Whether you look at Japan or the US or Europe or even China today, how can you not at least ponder the idea that it’s precisely the incessant focus on growth that is making us poorer? And that there is a logical end to the delusion that we will return to growth just because we want to if only we incur enough debt on top of what we already have? We doesn’t Japan get ready for a future in which it will have much less in the way of luxury, cars, petrol and plasma TVs, but can still have a reasonable standard of living if only it plays its cards right? Growth is the wrong card to play for the rising sun right now, the stars are not aligned well enough. And it’s not the sole choice for Japan, just the only one its leaders will consider, because that keeps them in their cushy seats as long as it takes, while a not-all-growth approach might threaten those seats. And who can blame them; like our own “leaders”, they’ve never learned, or thought about, anything else.

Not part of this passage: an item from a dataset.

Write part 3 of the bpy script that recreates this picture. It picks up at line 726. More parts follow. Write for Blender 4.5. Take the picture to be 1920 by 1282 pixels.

And so we go down, incapable of applying our frontal lobes to something as simple as the perpetual growth question, which has long since been answered in physics, to the economics that guide our daily lives. If we can’t do that, what do we deserve? If we refuse to use the very part of our brain that allows us to distinguish between myth and reality, between amoeba and rocket science, between (growth) religion and common sense, then who are we? And what can we expect the future to bring us if we choose to be led by our older, primitive, instead of our younger, more advanced brain? We can do this, but we don’t. We don’t even ask the most elementary questions. If anyone can tell me why, I’m open to suggestions.